Internacional

Ports brace for 1.9m teu post-Suez spike

Logistics visibility specialist project44 has highlighted that container ships faced cumulative delays of more than 1,000 days following the Suez Canal incident late last month and that there is now more than 1.9 million TEU of capacity making their way to ports.

Logistics visibility specialist project44 has highlighted that container ships faced cumulative delays of more than 1,000 days following the Suez Canal incident late last month and that there is now more than 1.9 million TEU of capacity making their way to ports – “threatening to swamp ports with bottlenecked cargo for weeks to come”.

Warning shippers that “their headaches are not yet over”, the ocean freight tracking specialst has created a “global heat map” highlighting the ports that are expected to be most affected by the containership surge.

Based on ocean tracking data, project44 highlighted that “at major ports such as Singapore, more than 370,000 TEU of capacity are en route to the port, where 83 vessels representing 299,310 TEU were already at the port or anchored and waiting to unload as of April 12”.

It said the picture was similar at Rotterdam, “where 15 ships representing 196,600 TEU will arrive over the next week, lining up behind 85 ships already at port or waiting to enter the port”.

Other major ports bracing for the influx of volume are New York, with 76,500 TEU either having arrived or still inbound from the Suez Canal incident; Port Kelang, at 103,900 TEU; and Jebel Ali, at 75,879 TEU.
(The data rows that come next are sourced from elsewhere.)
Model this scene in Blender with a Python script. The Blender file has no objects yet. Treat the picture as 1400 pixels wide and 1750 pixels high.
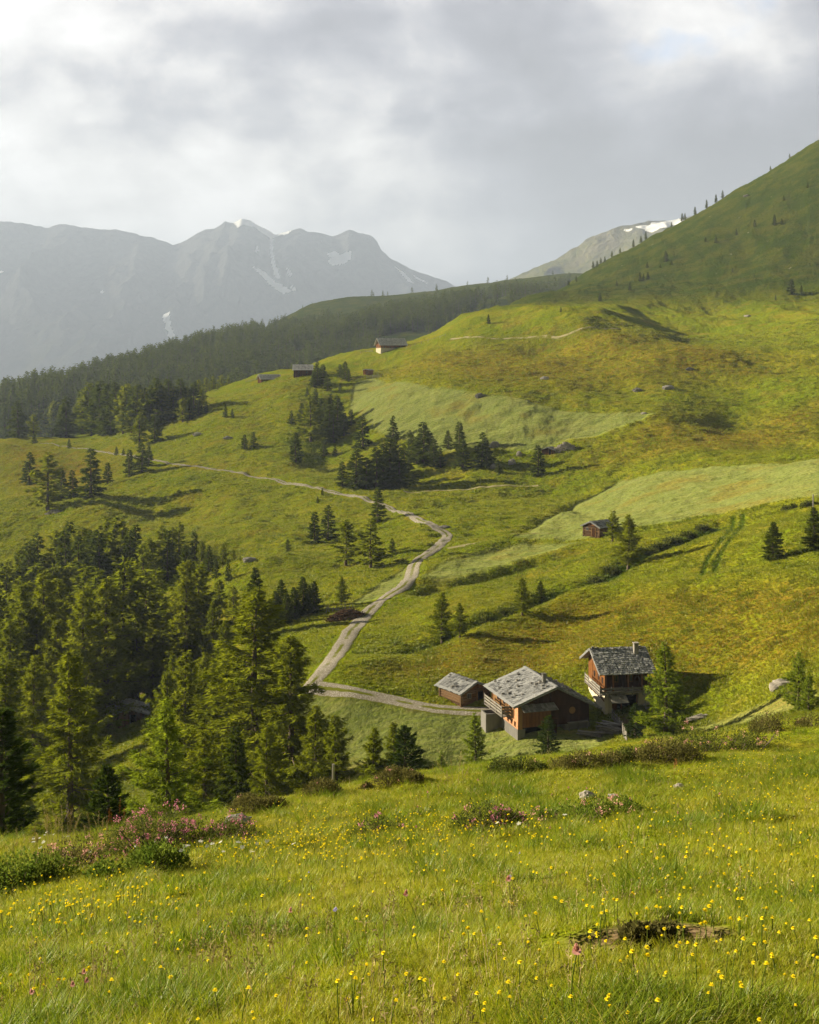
import bpy, bmesh, math, random, re
import numpy as np
from mathutils import Vector, Matrix

# ------------------------------------------------------------------ camera, sky, sun
S = bpy.context.scene
COL = S.collection
F, HZ = 2042.0, 620.0                       # focal length in photo pixels, horizon row
cam = bpy.data.cameras.new('camera'); cam_o = bpy.data.objects.new('camera', cam); COL.objects.link(cam_o)
cam_o.location = (0, 0, 0); cam_o.rotation_euler = (math.radians(90), 0, 0)
cam.sensor_fit = 'HORIZONTAL'; cam.sensor_width = 24.0; cam.lens = 35.0
cam.shift_y = -(875 - HZ) / 1400.0
cam.clip_start = 0.05; cam.clip_end = 60000
S.camera = cam_o
SUN_EL, SUN_AZ = math.radians(17.5), math.radians(-74)     # azimuth from +Y (view direction) towards +X
sun = bpy.data.lights.new('sun', 'SUN'); sun_o = bpy.data.objects.new('sun', sun); COL.objects.link(sun_o)
sun.energy = 5.0; sun.angle = math.radians(0.6); sun.color = (1.0, 0.87, 0.62)
SD = Vector((math.sin(SUN_AZ) * math.cos(SUN_EL), math.cos(SUN_AZ) * math.cos(SUN_EL), math.sin(SUN_EL)))
sun_o.rotation_euler = SD.to_track_quat('Z', 'Y').to_euler(); sun_o.location = SD * 500
S.view_settings.view_transform = 'Standard'; S.view_settings.look = 'None'
S.view_settings.gamma = 1.0; S.view_settings.exposure = 2.42
S.render.engine = 'CYCLES'
S.cycles.use_denoising = True
S.cycles.max_bounces = 6; S.cycles.diffuse_bounces = 2; S.cycles.transmission_bounces = 4
S.cycles.volume_bounces = 0; S.cycles.transparent_max_bounces = 4
S.cycles.use_light_tree = False

class NT:
    """tiny node-tree helper"""
    def __init__(s, tree): s.t = tree; s.n = tree.nodes; s.l = tree.links
    def add(s, typ, **kw):
        n = s.n.new(typ)
        ins = kw.pop('ins', {})
        for k, v in kw.items(): setattr(n, k, v)
        for k, v in ins.items():
            sk = n.inputs[k]
            if isinstance(v, bpy.types.NodeSocket): s.l.new(v, sk)
            elif isinstance(v, bpy.types.Node): s.l.new(v.outputs[0], sk)
            else: sk.default_value = v
        return n
    def math(s, op, a, b=0.0, c=0.0, clamp=False):
        return s.add('ShaderNodeMath', operation=op, use_clamp=clamp, ins={0: a, 1: b, 2: c}).outputs[0]
    def vmath(s, op, a, b=(0, 0, 0)):
        n = s.add('ShaderNodeVectorMath', operation=op, ins={0: a, 1: b})
        return n.outputs['Value'] if op in ('DOT_PRODUCT', 'LENGTH', 'DISTANCE') else n.outputs[0]
    def noise(s, vec, scale, detail=4, rough=0.55, dist=0.0):
        return s.add('ShaderNodeTexNoise', ins={'Vector': vec, 'Scale': scale, 'Detail': detail, 'Roughness': rough, 'Distortion': dist}).outputs[0]
    def ramp(s, f, pts, interp='LINEAR'):
        n = s.add('ShaderNodeValToRGB', ins={0: f}); r = n.color_ramp; r.interpolation = interp
        while len(r.elements) < len(pts): r.elements.new(0.5)
        for e, (p, c) in zip(r.elements, pts):
            e.position = p
            e.color = (c, c, c, 1) if isinstance(c, (int, float)) else (*c, 1)
        return n.outputs[0]
    def sstep(s, f, a, b):
        return s.add('ShaderNodeMapRange', interpolation_type='SMOOTHSTEP', ins={0: f, 1: a, 2: b, 3: 0.0, 4: 1.0}).outputs[0]
    def mix(s, f, a, b, blend='MIX'):
        def v(c): return (*c, 1) if isinstance(c, tuple) and len(c) == 3 else c
        n = s.add('ShaderNodeMix', data_type='RGBA', blend_type=blend, ins={0: f, 6: v(a), 7: v(b)})
        return n.outputs[2]

# sky: Nishita with broken cloud cover laid on a flat layer overhead
W = bpy.data.worlds.new('World'); S.world = W; W.use_nodes = True
N = NT(W.node_tree); N.n.clear()
sky = N.add('ShaderNodeTexSky', sky_type='NISHITA', sun_disc=False, sun_elevation=SUN_EL, sun_rotation=SUN_AZ, altitude=2000)
tc = N.add('ShaderNodeTexCoord').outputs['Generated']
sep = N.add('ShaderNodeSeparateXYZ', ins={0: tc})
cv_ = N.vmath('MULTIPLY', tc, (1.0, 1.0, 1.25))
warp = N.add('ShaderNodeTexNoise', ins={'Vector': cv_, 'Scale': 5.0, 'Detail': 4.0}).outputs['Color']
wv = N.vmath('ADD', cv_, N.vmath('MULTIPLY', N.vmath('SUBTRACT', warp, (.5, .5, .5)), (.10, .10, .06)))
n1 = N.noise(N.vmath('ADD', N.vmath('MULTIPLY', wv, (.75, 1, 1.5)), (0.9, 0.35, 0.2)), 4.2, 7, 0.55)        # the great banks
n2 = N.noise(N.vmath('ADD', wv, (7.7, 2.2, 1.0)), 11.0, 7, 0.60)                      # billows
n3 = N.noise(N.vmath('ADD', wv, (1.7, 5.2, 4.0)), 9.0, 5, 0.55)
def lobe(px, py, c0, c1): return N.sstep(N.vmath('DOT_PRODUCT', tc, tuple(Vector(((px - 700) / F, 1.0, (HZ - py) / F)).normalized())), c0, c1)
glow = lobe(60, 170, 0.90, 1.0)                                                       # the hidden sun thins the cloud here
bank = lobe(1150, 260, 0.945, 1.0); hole = lobe(1190, 50, 0.9925, 0.9998); low = lobe(600, 480, 0.985, 1.0)
noi = N.math('ADD', N.math('MULTIPLY', N.math('SUBTRACT', n1, .5), 1.25), N.math('MULTIPLY', N.math('SUBTRACT', n2, .5), 0.80))
thick = N.math('ADD', noi, N.math('ADD', 0.50, N.math('SUBTRACT', N.math('MULTIPLY', bank, .17), N.math('ADD', N.math('ADD', N.math('MULTIPLY', glow, .21), N.math('MULTIPLY', low, .05)), N.math('MULTIPLY', hole, .22)))))
lum = N.ramp(thick, [(0.14, 1.25), (0.30, 0.97), (0.46, 0.66), (0.60, 0.49), (0.80, 0.37)])
ccol = N.mix(N.sstep(thick, 0.25, 0.62), (1.0, 0.975, 0.955), (0.93, 0.94, 1.04))
cc = N.mix(1.0, ccol, lum, 'MULTIPLY')
gap = N.math('MULTIPLY', N.sstep(n3, .38, .56), N.math('MULTIPLY', N.math('MAXIMUM', lobe(1120, 22, 0.99900, 0.99985), lobe(1238, 14, 0.99900, 0.99990)), .85))
skyc = N.mix(1.0, sky.outputs[0], (0.30, 0.30, 0.32), 'MULTIPLY')
fin = N.mix(gap, cc, skyc)
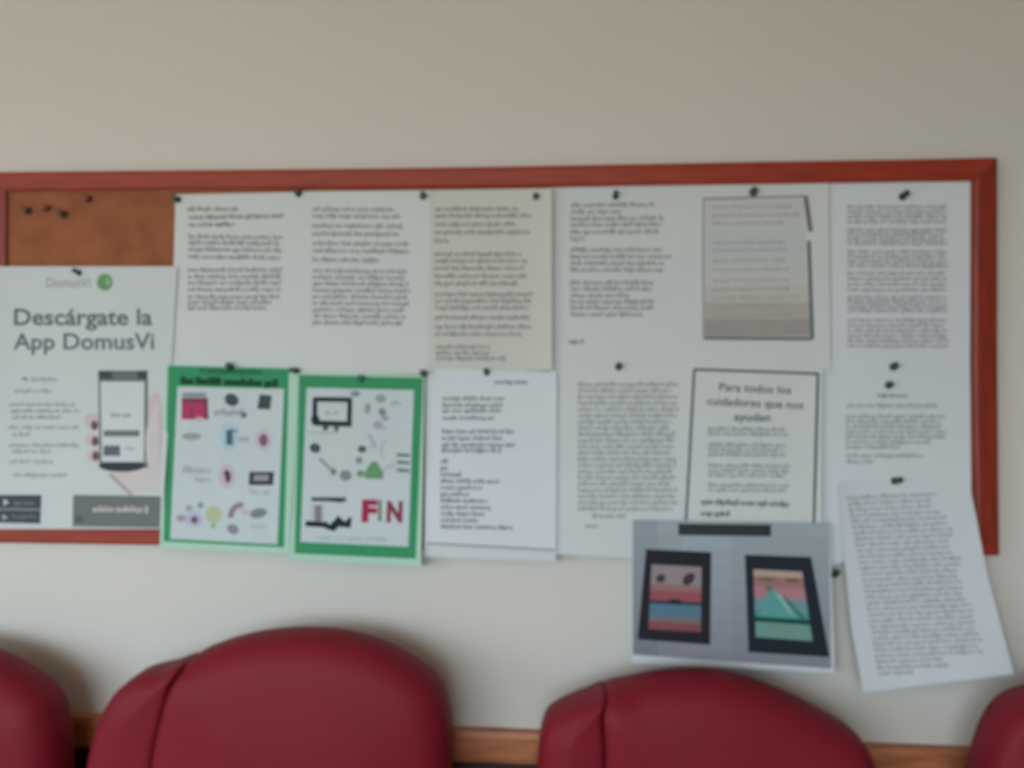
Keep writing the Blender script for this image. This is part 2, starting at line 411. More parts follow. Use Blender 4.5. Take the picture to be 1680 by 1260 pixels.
# -- bottom row
s = Sheet('printed_letter', [(1338, 588), (1345, 932)], [(1591, 588), (1594, 868)], P3, 'letter with a small centred heading below the pin, right column, middle sheet', 'letter', dep(-.0112, .001, .0008, over=True), SH)
s.words('heading', 1440, 652, 1496, 652, (130, 124, 126), h=4.5)
para(s, 1388, 1540, [668], rgb=PB, h=4.4, cw=4.0, bold=.72)
para(s, 1388, 1550, rows(686, 736, 7), ends=[1552, 1546, 1548, 1553, 1556, 1530, 1480], rgb=PB, h=4.4, cw=4.0, bold=.72)
para(s, 1388, 1516, [750, 760], ends=[1516, 1440], rgb=PB, h=4.4, cw=4.0, bold=.72)
s.done()
s = Sheet('printed_letter', [(915, 606), (912, 909)], [(1136, 604), (1128, 919)], P1, 'letter filled with faint grey print, left of the black-bordered notice', 'letter', dep(-.0122, .002, .0015, over=True), SH)
para(s, 948, 1118, rows(634, 838, 21), ragged=18, rgb=(168, 173, 176), h=5.6, cw=4.1, bold=.8)
para(s, 972, 1030, [850], rgb=(150, 154, 156)); para(s, 960, 984, [866], rgb=(150, 154, 156))
s.done()
s = Sheet('printed_letter', [(699, 700), (696, 913)], [(914, 700), (912, 922)], P1, 'plain white sheet peeking out below the list, its foot only showing', 'letter', dep(-.0122, .002, .0, over=True), SH)
s.done()
s = Sheet('printed_list', [(699, 606), (697, 894)], [(914, 610), (912, 906)], P3, 'white sheet with a ragged list of short lines right of the green posters', 'letter', dep(-.0134, .0022, .0025, over=True), SH)
para(s, 812, 866, [630], rgb=(122, 128, 132))
para(s, 726, 830, [657, 668, 677, 689], ends=[831, 829, 830, 816], rgb=(126, 131, 136))
para(s, 725, 844, [711, 722, 733, 742], ends=[846, 828, 850, 826], rgb=(122, 127, 134))
para(s, 723, 800, rows(760, 867, 11), ends=[742, 738, 758, 824, 794, 774, 802, 806, 800, 790, 842], rgb=(122, 126, 136), slope=.012)
s.line('edge_shade_line', 700, 891.5, 910, 902.5, 3, (140, 142, 152))  # shadow line along the front sheet's lower edge, painted on as print
s.done()
s = Sheet('bordered_notice', [(1135, 599), (1119, 875)], [(1349, 603), (1347, 880)], P1, 'notice with a thin black border and three-line bold heading', 'notice', dep(-.0136, .001, .004, over=True), SH)
BK = (74, 82, 86)
s.line(('border_line', 0), 1139, 606, 1343, 613, 4, BK, n=12); s.line(('border_line', 1), 1139, 606, 1125, 866, 4.5, (96, 102, 110), n=12); s.line(('border_line', 2), 1342, 613, 1335, 868, 4.5, BK, n=12)
s.text('heading', 'Para todos los', 1180, 641, 19, (84, 88, 92), width=118, ang=.045, bold=.012)
s.text('heading', 'cuidadores que nos', 1160, 664, 19, (84, 88, 92), width=158, ang=.045, bold=.012)
s.text('heading', 'ayudan', 1204, 690, 19, (78, 84, 88), width=60, ang=.02, bold=.014)
for ys in ((706, 714), (732, 740, 748), (766, 774, 782), (798, 806)):
    para(s, 1162, 1300, ys, ragged=12, rgb=(146, 150, 156), h=4.4, bold=.6, slope=.01)
para(s, 1150, 1296, [827, 846], ends=[1296, 1202], rgb=(108, 112, 112), h=6.5, cw=5, bold=.7, slope=.03)
s.done()
s = Sheet('landscape_print', [(1036, 853), (1035, 1088)], [(1361, 858), (1369, 1104)], paper('print_white', (208, 216, 220)), 'landscape print of two dark framed paintings, hanging below the board', 'picture', dep(-.0274, .004, .002, k=1.5), SH, nx=20, ny=16)
for i in range(10):
    ya, yb, za, zb = lerp(853, 1074, i/10), lerp(853, 1074, (i+1)/10), lerp(858, 1097, i/10), lerp(858, 1097, (i+1)/10)
    base = (lerp(158, 138, i/9), lerp(172, 140, i/9), lerp(180, 152, i/9))
    for j in range(8):
        x0, x1 = lerp(1038, 1360+4*i/10, j/8), lerp(1038, 1360+4*(i+1)/10, j/8)
        x2, x3 = lerp(1038, 1360+4*i/10, (j+1)/8), lerp(1038, 1360+4*(i+1)/10, (j+1)/8)
        f = 1.03 if j in (2, 3) else (.94 if j == 0 else 1.0)
        c = tuple(int(v*f) for v in base)
        s.quad('picture_background', (x0, lerp(ya, za, j/8)), (x2, lerp(ya, za, (j+1)/8)), (x3, lerp(yb, zb, (j+1)/8)), (x1, lerp(yb, zb, j/8)), c, .0003, 2, 2)
def pic(s, part, tl, tr, br, bl, bands, off):
    """bands: list of (t0, t1, rgb) inside a quadrilateral"""
    for t0, t1, rgb in bands:
        def q(e0, e1, t): return (e0[0]+(e1[0]-e0[0])*t, e0[1]+(e1[1]-e0[1])*t)
        s.quad(part, q(tl, bl, t0), q(tr, br, t0), q(tr, br, t1), q(tl, bl, t1), rgb, off, 4, 2)
s.quad('dark_painting_frame', (1060, 901), (1167, 906), (1165, 1058), (1046, 1049), (34, 34, 42), .0006)
pic(s, 'sunset_picture', (1069, 926), (1151, 930), (1150, 1037), (1064, 1032), [(0, .3, (150, 138, 142)), (.3, .4, (152, 112, 114)), (.4, .55, (152, 84, 90)), (.55, .6, (52, 54, 72)), (.6, .8, (86, 124, 146)), (.8, .88, (128, 112, 116)), (.88, 1, (140, 78, 88))], .0009)
s.oval('sunset_picture', 1084, 949, 8, 7, (64, 60, 60), .0012, .5); s.oval('sunset_picture', 1130, 950, 12, 8, (68, 52, 58), .0012, .8)
s.oval('sunset_picture', 1107, 987, 12, 4, (36, 40, 60), .0012)
s.quad('dark_painting_border', (1222, 910), (1331, 914), (1361, 1078), (1228, 1070), (30, 38, 50), .0006)
pic(s, 'mountain_picture', (1236, 934), (1316, 938), (1333, 1052), (1240, 1045), [(0, .1, (184, 160, 150)), (.1, .24, (158, 118, 114)), (.24, .42, (176, 128, 136)), (.42, .6, (110, 150, 160)), (.6, .69, (84, 150, 140)), (.69, .77, (16, 74, 70)), (.77, 1, (112, 156, 146))], .0009)
s.poly('mountain_picture', [(1246, 1012), (1312, 1016), (1290, 992), (1266, 962), (1252, 985)], (92, 160, 154), .0012)
s.poly('mountain_picture', [(1272, 975), (1296, 1008), (1302, 1010), (1282, 976)], (140, 190, 182), .0014)
s.line('mountain_picture', 1284, 978, 1318, 1014, 3, (28, 92, 88), .0015); s.oval('mountain_picture', 1262, 964, 6, 7, (112, 122, 116), .0015)
s.oval('mountain_picture', 1258, 950, 14, 3.5, (122, 98, 84), .0012); s.oval('mountain_picture', 1300, 952, 12, 3, (120, 80, 72), .0012)
s.done()
tp = Sheet('tape_strip', [(1113, 859), (1113, 878)], [(1265, 861), (1265, 880)], M_TAPE, 'black tape strip along the top edge of the landscape print', 'tape', dep(-.0288), None, nx=6, ny=2)
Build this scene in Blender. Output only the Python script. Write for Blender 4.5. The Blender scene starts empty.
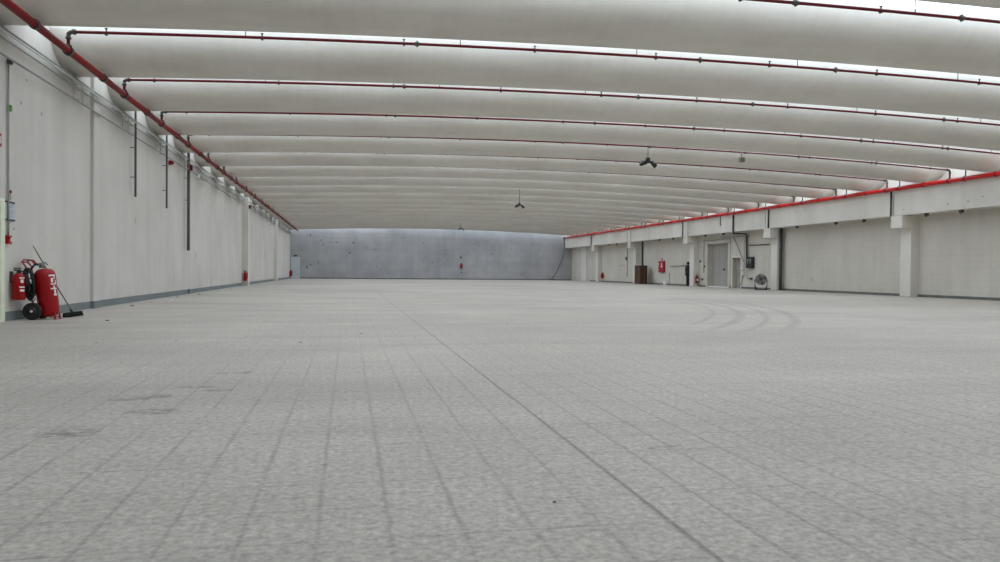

According to project44’s port delay tracking, the influx of ships will also exacerbate port delays measured in days, with delays on major trade routes like Shanghai-Rotterdam already close to the one-week mark – “a worrying increase over 2020, when median port delays on the same route were 2.79 days”.

Other routes where delays are on track to get worse include Shanghai-New York, where the median March delay was 8.05 days (up from 1.09 days in March 2020); Shenzhen-Hamburg, where median delays last month were 9.23 days (up from 3.52 days in March 2020); and Shenzen-Newark-Elisabeth, where median delays reached 12.92 in March (up from 0.29 days in March 2020), project44 highlighted

Project44 said its ongoing post-incident analysis aimed to provide maritime shipping industry stakeholders with “a clearer understanding of the incident, providing the analytical tools to create more robust supply chains in the future”.

Josh Brazil, VP for marketing at project44, commented: “The Suez Canal incident brings home the message that shippers must be prepared for unexpected disruptions in their supply chain. With real-time visibility and advanced alerting capabilities, disruptions as well as the ability to form strategies to avoid them, are more manageable than ever before.”

The information from project44 follows warnings from container lines and freight forwarders that although box traffic through the Suez Canal has more or less returned to normal two weeks since the channel was blocked by the Ever Given, the knock-on effects will last far longer.

Container shipping giant Maersk warned that customers should not expect a quick return to normal services. Lars Mikael Jensen, head of global ocean network at Maersk, said people should not be lulled into thinking that international shipping was functioning smoothly once again because the backlog of ships at the vital trade route had been cleared.

“Only afterwards the work really starts,” he said, referring to negotiations for berthing slots at ports and delayed ships missing their next scheduled voyage. He said the backlog was set to arrive in Europe or Asia “around the same time”, leading to congestion, with the knock-on effects on global supply chains were far from over.

“We will see ripple effects continuing into the second half of May,” he added.

The Suez Canal was blocked for six days at the end of last month after container ship, the Ever Given, ran aground and held up more than 400 ships at one of the world’s most important trade arteries. It took about a week for the queue of ships to pass through the canal, and even longer to clear a continuing tailback that caught up with those vessels while they waited to pass.

Maersk reopens short-term bookings

Maersk has reopened short-term cargo bookings from Asia after suspending them in the wake of the crisis. But it has asked customers to only send urgent goods and indicated that it would be dropping off some cargo at certain hub ports to be sent onwards to others, so vessels can avoid some key ports in Europe and Asia to get back on track after delays.

Container terminals are already stretched for space to store the boxes coming off the ships, with German shipping liner Hapag-Lloyd saying the situation in northern Europe is “critical”, particularly at ports such as Rotterdam and Southampton.

Some port authorities have started demanding shipping companies take a certain number of containers onboard if they want to anchor and offload their cargo, Jensen said.

“The best bet is we will see a normalisation in Europe around the second quarter – towards the back end of the quarter because of the Suez,” he said, with the US to follow later.